### WHAT IS NEEDED
Repeat, exactly and only, the lines from the beginning of the data through the line with "planter('distant planter just". Pictures are left out.

### SOURCE EXCERPT
☆ ☆ ☆ ☆

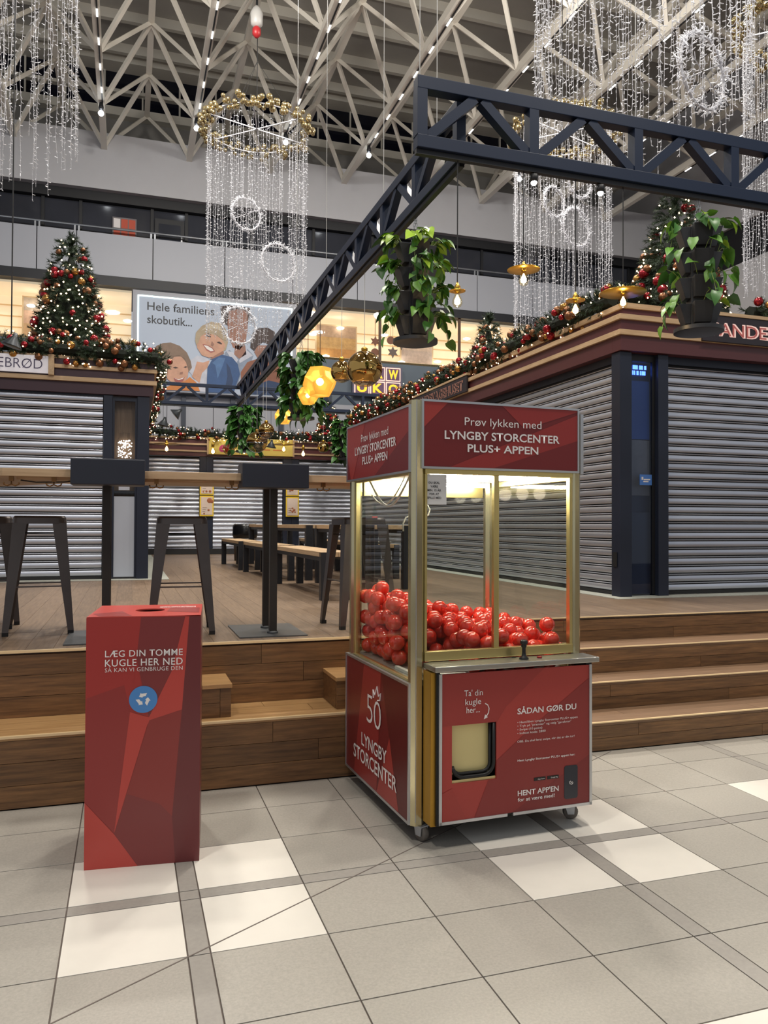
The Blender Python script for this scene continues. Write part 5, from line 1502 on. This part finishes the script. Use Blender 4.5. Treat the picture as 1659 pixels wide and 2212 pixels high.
planter('small distant planter hanging behind the glass globes', (2.20, 15.6, 2.84), R(0), 4.0, 280, False, trail=40, sc=1.5)
planter('distant planter just showing beside the claw machine sign', (4.72, 17.25, 2.90), R(0), 3.97, 280, False, trail=40, sc=1.5)

# ================================================================== pendants
m_brassd = M('brass_disc', srgb(190, 152, 66), .28, metal=.9)
m_cord = M('cord_black', srgb(22, 22, 24), .6)
m_cordw = M('cord_white', srgb(190, 190, 186), .5)
m_fil = lamp_mat('filament', (1, .66, .26), 32)
m_bulb = glass('bulb_glass', (1.0, .93, .76), 1.35)
def pendant(label, x, y, zdisc, ztop, dd, group='brass disc pendants', name='disc_pendant', sc=1.0, light=0):
    t = thing(name, label, 'lamp', (x, y, zdisc), 0, group)
    MB().tube([(0, 0, .05), (0, 0, ztop - zdisc)], .004 * sc, 6).build('cord', m_cord, t)
    MB().lathe([(.020 * sc, -.012 * sc), (.022 * sc, .028 * sc), (.012 * sc, .045 * sc), (.006 * sc, .06 * sc)], (0, 0, 0), 14).build('socket', m_brassd, t, True)
    if dd: MB().lathe([(.02 * sc, .004), (dd / 2, -.004), (dd / 2 + .001, -.001), (.02 * sc, .009)], (0, 0, 0), 40).build('disc_shade', m_brassd, t, True)
    g = MB().lathe([(.016 * sc, -.012 * sc), (.019 * sc, -.03 * sc), (.034 * sc, -.066 * sc), (.036 * sc, -.088 * sc), (.026 * sc, -.110 * sc), (.006 * sc, -.120 * sc)][::-1], (0, 0, 0), 18).build('bulb', m_bulb, t, True)
    MB().lathe([(.005 * sc, -.102 * sc), (.020 * sc, -.09 * sc), (.020 * sc, -.066 * sc), (.010 * sc, -.045 * sc), (.004 * sc, -.03 * sc)], (0, 0, 0), 12).build('filament', m_fil, g, True)
    if light:
        l = bpy.data.lights.new('bulb_glow', 'POINT'); l.energy = light; l.color = (1, .72, .40); l.shadow_soft_size = .02
        lo = bpy.data.objects.new('bulb_glow', l); COL.objects.link(lo); lo.location = (x, y, zdisc - .16 * sc)
    return t
ZF = 4.02
pendant('small brass disc pendant with glowing bulb beside the bushy planter', 2.187, 5.05, 3.065, ZF - .03, .115, light=4)
pendant('medium brass disc pendant hanging highest under the front truss', 2.707, 5.05, 3.270, ZF - .03, .235, light=4)
pendant('small brass disc pendant before the pancake kiosk garland', 3.136, 5.05, 3.088, ZF - .03, .140, light=4)
pendant('widest brass disc pendant hanging before the kiosk corner', 3.548, 5.05, 3.183, ZF - .03, .340, light=4)
ZBk = 3.98
pendant('flat disc pendant under the back truss nearest the plum kiosk', .777, 17.3, 3.12, ZBk - .02, .55, 'bulb pendants under the back truss', 'far_pendant', 1.5)
pendant('bare bulb pendant before the yellow sign', 1.746, 17.3, 3.11, ZBk - .02, 0, 'bulb pendants under the back truss', 'far_pendant', 1.6)
pendant('bare bulb pendant between the planter and the yellow sign', 2.42, 17.3, 3.10, ZBk - .02, 0, 'bulb pendants under the back truss', 'far_pendant', 1.3)
pendant('flat disc pendant at the end of the yellow sign', 3.298, 17.3, 3.20, ZBk - .02, .50, 'bulb pendants under the back truss', 'far_pendant', 1.5)
pendant('bare bulb pendant under the back truss beside the small mirror globe', 3.74, 17.3, 3.12, ZBk - .02, 0, 'bulb pendants under the back truss', 'far_pendant', 1.6)
m_mir = M('mirror_gold', srgb(196, 158, 92), .04, metal=1.0)
m_mirg = glass('smoky_gold_glass', (.62, .50, .26), 1.9, strength=1.6)
def globe(label, x, y, z, r_, ztop, cut=-.78, upper=None):
    t = thing('mirror_globe', label, 'lamp', (x, y, z), 0, 'gold mirror globe pendants')
    n = 18; c0 = math.acos(-cut)
    up = [(max(r_ * math.sin(a), .002), -r_ * math.cos(a)) for a in [c0 + (PI - c0) * i / n for i in range(n + 1)]]
    lo = [(max(r_ * math.sin(a), .002), -r_ * math.cos(a)) for a in [c0 * i / 8 for i in range(9)]]
    MB().lathe(up, (0, 0, 0), 36).build('mirror_shell', upper or m_mir, t, True)
    MB().lathe(lo, (0, 0, 0), 36).build('clear_base', m_mirg, t, True)
    MB().lathe([(.03, 0), (.034, .03), (.012, .05)], (0, 0, r_ - .006), 14).build('cap', m_brassd, t, True)
    MB().tube([(0, 0, r_ + .04), (0, 0, ztop - z)], .003, 5).build('cord', m_cordw, t)
    return t
globe('large gold mirror globe beside the block-letter sign', 2.27, 7.60, 2.999, .183, 4.0)
globe('smaller gold mirror globe half behind the large one', 2.27, 8.49, 3.136, .125, 4.0)
globe('round smoky globe at the upper end of the far cluster', 2.27, 13.53, 3.044, .137, 4.0, -.3)
globe('second smoky globe tucked between its neighbours', 2.275, 13.9, 3.02, .125, 4.0, -.3)
globe('large smoky globe lowest in the far cluster', 2.27, 14.55, 2.944, .198, 4.0, -.05)
globe('small mirror globe hanging under the back truss', 4.188, 17.25, 3.16, .130, 3.96)
globe('amber glass globe before the yellow sign', 2.094, 17.25, 3.06, .145, 3.96, .75)
def etched():
    mt = bpy.data.materials.new('etched_brass'); mt.use_nodes = True
    nt = mt.node_tree; b = nt.nodes['Principled BSDF']; out = nt.nodes['Material Output']
    b.inputs['Base Color'].default_value = c4(srgb(222, 176, 70)); b.inputs['Metallic'].default_value = .7; b.inputs['Roughness'].default_value = .3
    tr = nt.nodes.new('ShaderNodeBsdfTranslucent'); tr.inputs[0].default_value = c4(srgb(255, 212, 120))
    tp_ = nt.nodes.new('ShaderNodeBsdfTransparent'); tp_.inputs[0].default_value = (1, .82, .4, 1)
    m1 = nt.nodes.new('ShaderNodeMixShader'); m1.inputs[0].default_value = .42
    m2 = nt.nodes.new('ShaderNodeMixShader'); m2.inputs[0].default_value = .22
    nt.links.new(b.outputs[0], m1.inputs[1]); nt.links.new(tr.outputs[0], m1.inputs[2])
    nt.links.new(m1.outputs[0], m2.inputs[1]); nt.links.new(tp_.outputs[0], m2.inputs[2]); nt.links.new(m2.outputs[0], out.inputs[0])
    return mt
m_etch = etched()
def faceted(label, x, y, z, r_, ztop, rz):
    t = thing('faceted_lamp', label, 'lamp', (x, y, z), rz, 'faceted gold pendants')
    bm = bmesh.new(); bmesh.ops.create_icosphere(bm, subdivisions=1, radius=r_)
    cen = [v.co.copy() for v in bm.verts]; fc = [f.calc_center_median() for f in bm.faces]
    adj = [[f.index for f in v.link_faces] for v in bm.verts]
    for v, c, fs in zip(bm.verts, cen, adj):
        nrm = c.normalized(); a = nrm.orthogonal().normalized(); b = nrm.cross(a)
        ring = sorted((fc[i] for i in fs), key=lambda q: math.atan2(q.dot(b), q.dot(a)))
        ring = [q.normalized() * r_ for q in ring]
        mid = sum(ring, Vector()) / len(ring)
        inner = [mid + (q - mid) * .5 - nrm * r_ * .07 for q in ring]
        n = len(ring); mb = MB()
        V = [tuple(q) for q in ring] + [tuple(q) for q in inner]
        F = [(k, (k + 1) % n, n + (k + 1) % n, n + k) for k in range(n)] + [tuple(range(n, 2 * n))]
        mb.arr(V, F)
        mb.build('facet', m_etch, t, fix=False)
    bm.free()
    MB().ball((0, 0, 0), r_ * .22, 12, 8).build('bulb', lamp_mat('etch_bulb', (1, .78, .45), 36), t, True)
    MB().tube([(0, 0, r_ * .8), (0, 0, ztop - z)], .004, 5).build('cord', m_cord, t)
faceted('large faceted gold pendant hanging before the dense planter', 2.27, 9.54, 3.202, .222, 4.0, .3)
faceted('middle faceted gold pendant tucked under the large one', 2.25, 10.14, 3.121, .142, 4.0, .9)
faceted('farthest faceted gold pendant beside the dense planter tray', 2.27, 11.96, 3.081, .140, 4.0, 1.4)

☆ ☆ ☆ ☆

### FINAL RESULT
The Blender Python script for this scene continues. Write part 5, from line 1502 on. This part finishes the script. Use Blender 4.5. Treat the picture as 1659 pixels wide and 2212 pixels high.
planter('small distant planter hanging behind the glass globes', (2.20, 15.6, 2.84), R(0), 4.0, 280, False, trail=40, sc=1.5)
planter('distant planter just showing beside the claw machine sign', (4.72, 17.25, 2.90), R(0), 3.97, 280, False, trail=40, sc=1.5)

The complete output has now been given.